Record excerpts:

**********

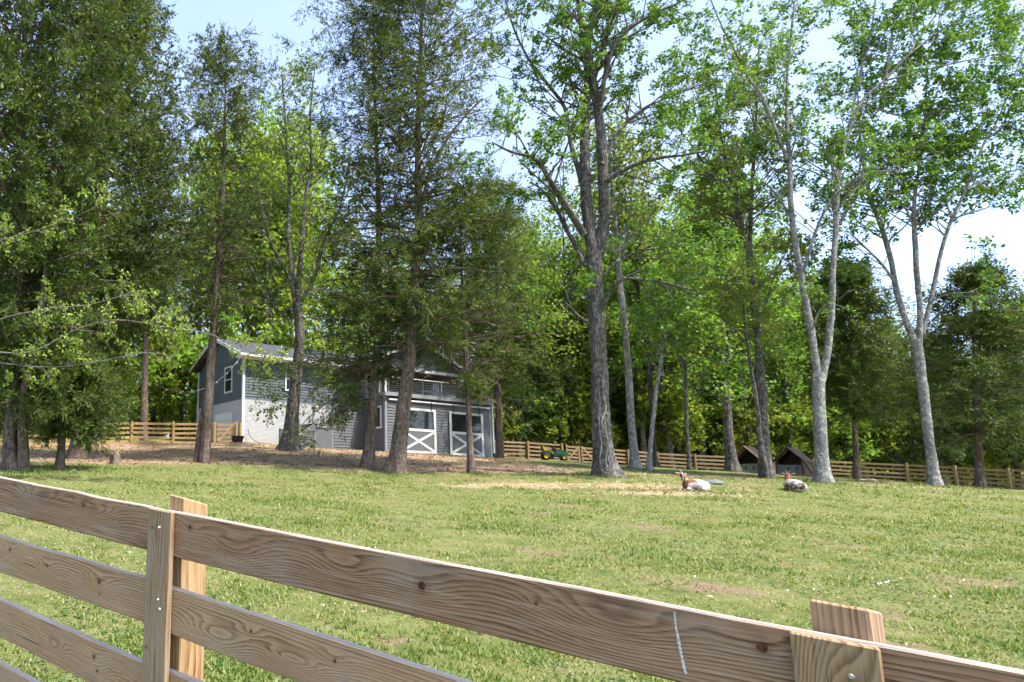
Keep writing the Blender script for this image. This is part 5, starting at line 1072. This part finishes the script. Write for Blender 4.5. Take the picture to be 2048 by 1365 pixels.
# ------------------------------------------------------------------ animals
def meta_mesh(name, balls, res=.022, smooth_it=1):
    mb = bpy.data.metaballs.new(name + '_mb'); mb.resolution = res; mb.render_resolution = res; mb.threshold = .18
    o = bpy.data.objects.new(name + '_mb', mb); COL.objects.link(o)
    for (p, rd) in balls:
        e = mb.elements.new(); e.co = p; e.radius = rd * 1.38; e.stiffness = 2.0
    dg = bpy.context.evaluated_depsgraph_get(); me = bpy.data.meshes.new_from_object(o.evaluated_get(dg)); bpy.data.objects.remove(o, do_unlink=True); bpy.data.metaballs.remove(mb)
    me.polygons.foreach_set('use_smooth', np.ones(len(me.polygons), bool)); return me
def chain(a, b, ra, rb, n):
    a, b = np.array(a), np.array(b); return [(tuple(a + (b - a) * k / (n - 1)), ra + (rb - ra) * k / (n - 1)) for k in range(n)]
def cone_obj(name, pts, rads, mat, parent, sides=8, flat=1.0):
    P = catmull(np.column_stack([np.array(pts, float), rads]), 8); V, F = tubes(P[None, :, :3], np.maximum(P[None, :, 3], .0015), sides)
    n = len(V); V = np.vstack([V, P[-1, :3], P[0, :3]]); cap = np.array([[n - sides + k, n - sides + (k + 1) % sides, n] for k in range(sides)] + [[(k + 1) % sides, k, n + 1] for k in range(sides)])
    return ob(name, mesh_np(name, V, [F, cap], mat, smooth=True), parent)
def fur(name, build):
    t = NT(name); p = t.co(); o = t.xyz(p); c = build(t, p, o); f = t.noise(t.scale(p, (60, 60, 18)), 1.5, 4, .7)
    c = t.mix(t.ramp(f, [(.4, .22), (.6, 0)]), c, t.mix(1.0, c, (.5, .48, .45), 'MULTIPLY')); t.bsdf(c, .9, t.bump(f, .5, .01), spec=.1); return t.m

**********

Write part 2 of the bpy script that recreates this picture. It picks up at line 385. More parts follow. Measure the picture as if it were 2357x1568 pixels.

**********

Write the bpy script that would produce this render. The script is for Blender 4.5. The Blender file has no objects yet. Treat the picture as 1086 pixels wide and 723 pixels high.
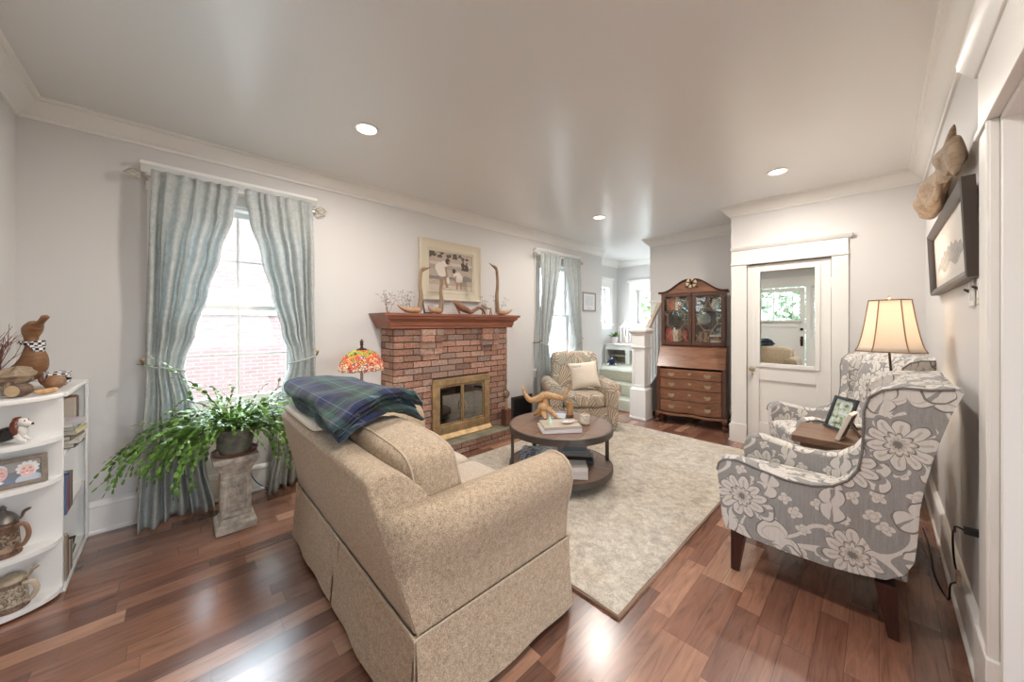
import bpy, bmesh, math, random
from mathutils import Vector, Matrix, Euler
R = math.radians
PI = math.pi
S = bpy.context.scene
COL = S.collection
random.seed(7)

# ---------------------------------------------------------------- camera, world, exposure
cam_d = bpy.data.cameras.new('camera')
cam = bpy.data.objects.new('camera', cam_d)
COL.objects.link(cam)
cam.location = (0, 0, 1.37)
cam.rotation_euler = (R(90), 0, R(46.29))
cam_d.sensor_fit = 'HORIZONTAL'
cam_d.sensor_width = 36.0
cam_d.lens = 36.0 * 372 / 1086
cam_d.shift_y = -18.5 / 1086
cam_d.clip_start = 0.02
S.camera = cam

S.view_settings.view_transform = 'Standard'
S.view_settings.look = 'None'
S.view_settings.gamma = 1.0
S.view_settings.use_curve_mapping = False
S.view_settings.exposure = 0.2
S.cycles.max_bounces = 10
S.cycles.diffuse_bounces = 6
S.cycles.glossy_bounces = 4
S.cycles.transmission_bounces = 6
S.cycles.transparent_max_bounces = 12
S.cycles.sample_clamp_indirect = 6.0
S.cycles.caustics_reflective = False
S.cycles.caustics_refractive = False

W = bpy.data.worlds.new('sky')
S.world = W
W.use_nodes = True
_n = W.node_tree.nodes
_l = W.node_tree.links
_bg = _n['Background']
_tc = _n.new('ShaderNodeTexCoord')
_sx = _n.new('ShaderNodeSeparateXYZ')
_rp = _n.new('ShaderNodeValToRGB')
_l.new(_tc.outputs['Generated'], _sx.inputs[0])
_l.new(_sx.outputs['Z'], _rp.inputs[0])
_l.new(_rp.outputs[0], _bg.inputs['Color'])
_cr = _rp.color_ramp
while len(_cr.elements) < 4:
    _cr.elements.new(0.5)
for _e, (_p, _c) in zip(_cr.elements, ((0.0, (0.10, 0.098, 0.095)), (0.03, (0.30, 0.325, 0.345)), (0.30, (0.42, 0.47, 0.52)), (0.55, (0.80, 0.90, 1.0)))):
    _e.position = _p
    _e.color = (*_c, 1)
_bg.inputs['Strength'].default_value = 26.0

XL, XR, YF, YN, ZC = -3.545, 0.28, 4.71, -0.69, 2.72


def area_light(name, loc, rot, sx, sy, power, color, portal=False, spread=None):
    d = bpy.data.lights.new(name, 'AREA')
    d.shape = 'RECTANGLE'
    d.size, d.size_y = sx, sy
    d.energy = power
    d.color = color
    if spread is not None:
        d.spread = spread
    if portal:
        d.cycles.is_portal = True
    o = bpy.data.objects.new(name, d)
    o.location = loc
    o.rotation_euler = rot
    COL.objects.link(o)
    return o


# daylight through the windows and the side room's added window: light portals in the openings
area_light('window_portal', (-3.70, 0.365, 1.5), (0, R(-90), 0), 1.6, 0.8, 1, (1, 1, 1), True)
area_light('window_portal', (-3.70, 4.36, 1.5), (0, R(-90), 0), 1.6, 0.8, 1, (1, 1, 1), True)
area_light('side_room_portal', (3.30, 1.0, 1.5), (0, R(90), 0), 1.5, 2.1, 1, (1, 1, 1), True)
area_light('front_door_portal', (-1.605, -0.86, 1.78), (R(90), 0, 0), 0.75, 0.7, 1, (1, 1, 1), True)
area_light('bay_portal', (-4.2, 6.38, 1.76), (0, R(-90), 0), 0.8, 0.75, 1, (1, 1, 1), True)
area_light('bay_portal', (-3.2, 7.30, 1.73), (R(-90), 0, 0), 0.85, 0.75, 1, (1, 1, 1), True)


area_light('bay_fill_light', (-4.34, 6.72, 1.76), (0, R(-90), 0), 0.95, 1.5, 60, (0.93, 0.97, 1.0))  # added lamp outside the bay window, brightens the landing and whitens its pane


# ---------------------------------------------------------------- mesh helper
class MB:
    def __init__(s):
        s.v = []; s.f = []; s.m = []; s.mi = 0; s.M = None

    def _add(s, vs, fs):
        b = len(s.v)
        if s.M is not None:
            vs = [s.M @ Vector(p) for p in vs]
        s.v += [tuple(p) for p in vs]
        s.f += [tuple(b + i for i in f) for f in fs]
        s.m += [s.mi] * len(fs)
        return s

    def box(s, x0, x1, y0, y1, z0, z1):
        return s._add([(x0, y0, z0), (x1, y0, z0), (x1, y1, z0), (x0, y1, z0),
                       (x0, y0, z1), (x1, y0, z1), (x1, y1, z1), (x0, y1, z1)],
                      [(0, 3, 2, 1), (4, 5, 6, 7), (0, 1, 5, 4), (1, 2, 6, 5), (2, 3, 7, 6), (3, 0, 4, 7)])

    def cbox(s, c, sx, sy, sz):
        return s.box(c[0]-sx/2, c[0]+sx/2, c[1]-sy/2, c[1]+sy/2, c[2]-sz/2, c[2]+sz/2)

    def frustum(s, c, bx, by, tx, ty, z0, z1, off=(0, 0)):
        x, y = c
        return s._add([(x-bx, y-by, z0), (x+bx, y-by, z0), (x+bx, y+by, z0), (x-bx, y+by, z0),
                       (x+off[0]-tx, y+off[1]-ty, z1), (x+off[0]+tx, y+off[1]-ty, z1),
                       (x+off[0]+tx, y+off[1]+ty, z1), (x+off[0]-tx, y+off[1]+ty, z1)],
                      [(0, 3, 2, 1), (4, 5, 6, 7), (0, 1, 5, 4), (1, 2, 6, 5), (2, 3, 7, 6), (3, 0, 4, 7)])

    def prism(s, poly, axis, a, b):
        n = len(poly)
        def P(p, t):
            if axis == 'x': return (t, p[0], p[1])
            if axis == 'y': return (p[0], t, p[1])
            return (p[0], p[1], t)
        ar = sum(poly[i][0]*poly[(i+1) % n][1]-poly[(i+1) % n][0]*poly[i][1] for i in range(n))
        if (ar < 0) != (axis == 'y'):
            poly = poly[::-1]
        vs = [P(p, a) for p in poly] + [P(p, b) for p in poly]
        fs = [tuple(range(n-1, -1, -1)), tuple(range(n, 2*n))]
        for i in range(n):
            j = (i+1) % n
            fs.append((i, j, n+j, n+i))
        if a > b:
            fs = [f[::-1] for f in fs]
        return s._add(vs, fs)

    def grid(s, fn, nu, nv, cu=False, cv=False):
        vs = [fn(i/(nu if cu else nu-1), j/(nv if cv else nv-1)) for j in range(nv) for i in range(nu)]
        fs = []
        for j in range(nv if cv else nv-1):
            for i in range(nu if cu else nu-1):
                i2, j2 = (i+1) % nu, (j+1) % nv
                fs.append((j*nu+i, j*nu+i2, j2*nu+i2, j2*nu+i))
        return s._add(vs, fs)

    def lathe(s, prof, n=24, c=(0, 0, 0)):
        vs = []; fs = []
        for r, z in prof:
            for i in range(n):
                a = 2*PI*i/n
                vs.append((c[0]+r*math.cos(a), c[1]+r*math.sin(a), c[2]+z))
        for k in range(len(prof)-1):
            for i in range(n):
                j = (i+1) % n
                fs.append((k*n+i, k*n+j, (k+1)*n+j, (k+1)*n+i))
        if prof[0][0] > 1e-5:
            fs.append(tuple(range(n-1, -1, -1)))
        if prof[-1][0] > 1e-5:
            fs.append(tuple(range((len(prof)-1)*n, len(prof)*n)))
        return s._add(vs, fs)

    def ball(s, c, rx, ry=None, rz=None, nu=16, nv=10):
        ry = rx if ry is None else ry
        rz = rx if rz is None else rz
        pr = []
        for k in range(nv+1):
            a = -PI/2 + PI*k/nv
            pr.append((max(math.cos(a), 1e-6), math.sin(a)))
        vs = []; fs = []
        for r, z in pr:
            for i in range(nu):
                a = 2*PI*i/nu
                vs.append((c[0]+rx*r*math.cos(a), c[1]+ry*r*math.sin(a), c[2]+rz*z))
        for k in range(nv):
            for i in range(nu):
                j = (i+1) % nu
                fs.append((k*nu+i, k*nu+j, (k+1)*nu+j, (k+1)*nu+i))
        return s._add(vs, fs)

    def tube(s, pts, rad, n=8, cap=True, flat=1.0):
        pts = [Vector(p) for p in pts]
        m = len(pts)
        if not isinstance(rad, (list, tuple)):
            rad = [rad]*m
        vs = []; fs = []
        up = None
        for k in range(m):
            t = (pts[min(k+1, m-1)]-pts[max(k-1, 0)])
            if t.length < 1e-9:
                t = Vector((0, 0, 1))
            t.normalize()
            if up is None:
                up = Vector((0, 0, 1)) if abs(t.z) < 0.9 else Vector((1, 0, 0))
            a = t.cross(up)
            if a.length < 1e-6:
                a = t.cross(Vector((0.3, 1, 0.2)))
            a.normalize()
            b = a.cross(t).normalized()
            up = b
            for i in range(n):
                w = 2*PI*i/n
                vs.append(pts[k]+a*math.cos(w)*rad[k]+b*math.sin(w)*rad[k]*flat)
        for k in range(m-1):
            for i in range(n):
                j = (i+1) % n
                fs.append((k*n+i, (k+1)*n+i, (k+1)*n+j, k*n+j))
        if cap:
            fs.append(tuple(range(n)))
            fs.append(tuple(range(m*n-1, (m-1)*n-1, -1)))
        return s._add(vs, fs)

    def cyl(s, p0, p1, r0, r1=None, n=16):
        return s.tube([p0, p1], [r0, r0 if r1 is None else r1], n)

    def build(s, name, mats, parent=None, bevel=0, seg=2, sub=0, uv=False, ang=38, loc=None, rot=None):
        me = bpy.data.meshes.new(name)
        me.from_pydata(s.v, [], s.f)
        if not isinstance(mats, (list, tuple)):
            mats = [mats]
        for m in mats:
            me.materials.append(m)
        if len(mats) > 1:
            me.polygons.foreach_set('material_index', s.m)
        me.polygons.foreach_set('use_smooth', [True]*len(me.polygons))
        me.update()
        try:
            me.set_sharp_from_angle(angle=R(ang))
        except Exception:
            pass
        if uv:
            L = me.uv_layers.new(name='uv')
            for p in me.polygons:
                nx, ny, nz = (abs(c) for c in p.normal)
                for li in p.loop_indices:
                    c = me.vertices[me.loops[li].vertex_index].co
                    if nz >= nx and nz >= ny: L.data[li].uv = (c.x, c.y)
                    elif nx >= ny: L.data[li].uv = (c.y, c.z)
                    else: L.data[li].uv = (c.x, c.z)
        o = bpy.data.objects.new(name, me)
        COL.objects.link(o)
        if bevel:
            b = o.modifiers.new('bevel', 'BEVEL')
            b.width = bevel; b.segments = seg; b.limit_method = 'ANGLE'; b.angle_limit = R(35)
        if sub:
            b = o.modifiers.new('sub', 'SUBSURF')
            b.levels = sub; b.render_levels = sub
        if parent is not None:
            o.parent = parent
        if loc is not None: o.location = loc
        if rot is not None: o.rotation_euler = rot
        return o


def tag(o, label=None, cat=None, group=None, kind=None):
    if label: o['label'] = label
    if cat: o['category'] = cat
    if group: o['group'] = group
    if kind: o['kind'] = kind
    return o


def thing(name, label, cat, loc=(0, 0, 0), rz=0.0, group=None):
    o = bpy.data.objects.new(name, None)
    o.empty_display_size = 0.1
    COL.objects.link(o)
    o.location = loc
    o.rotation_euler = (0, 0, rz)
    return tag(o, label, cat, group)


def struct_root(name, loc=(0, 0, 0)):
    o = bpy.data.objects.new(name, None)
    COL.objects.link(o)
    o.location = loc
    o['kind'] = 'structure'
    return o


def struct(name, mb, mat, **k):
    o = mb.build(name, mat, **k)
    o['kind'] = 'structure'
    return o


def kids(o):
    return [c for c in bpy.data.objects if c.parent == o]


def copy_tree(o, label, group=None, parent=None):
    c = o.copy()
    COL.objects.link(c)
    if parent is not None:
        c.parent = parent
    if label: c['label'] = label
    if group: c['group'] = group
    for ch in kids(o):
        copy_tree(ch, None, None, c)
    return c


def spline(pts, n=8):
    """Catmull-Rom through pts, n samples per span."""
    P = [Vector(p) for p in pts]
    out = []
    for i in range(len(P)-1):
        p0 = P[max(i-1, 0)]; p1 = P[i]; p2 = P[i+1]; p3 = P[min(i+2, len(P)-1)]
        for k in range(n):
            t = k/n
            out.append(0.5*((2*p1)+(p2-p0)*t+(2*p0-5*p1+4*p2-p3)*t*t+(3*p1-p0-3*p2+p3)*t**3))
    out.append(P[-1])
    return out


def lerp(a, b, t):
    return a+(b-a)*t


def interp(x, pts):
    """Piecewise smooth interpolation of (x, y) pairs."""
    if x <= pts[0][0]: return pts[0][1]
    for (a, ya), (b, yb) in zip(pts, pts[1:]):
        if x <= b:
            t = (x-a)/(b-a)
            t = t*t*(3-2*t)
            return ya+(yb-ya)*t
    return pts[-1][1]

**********

Short exercise: Skip all pictures. Output only the lines from the one containing "Write the bpy" to the one containing "random.seed(7)", both lines included.

Response for this exercise:
Write the bpy script that would produce this render. The script is for Blender 4.5. The Blender file has no objects yet. Treat the picture as 1086 pixels wide and 723 pixels high.
import bpy, bmesh, math, random
from mathutils import Vector, Matrix, Euler
R = math.radians
PI = math.pi
S = bpy.context.scene
COL = S.collection
random.seed(7)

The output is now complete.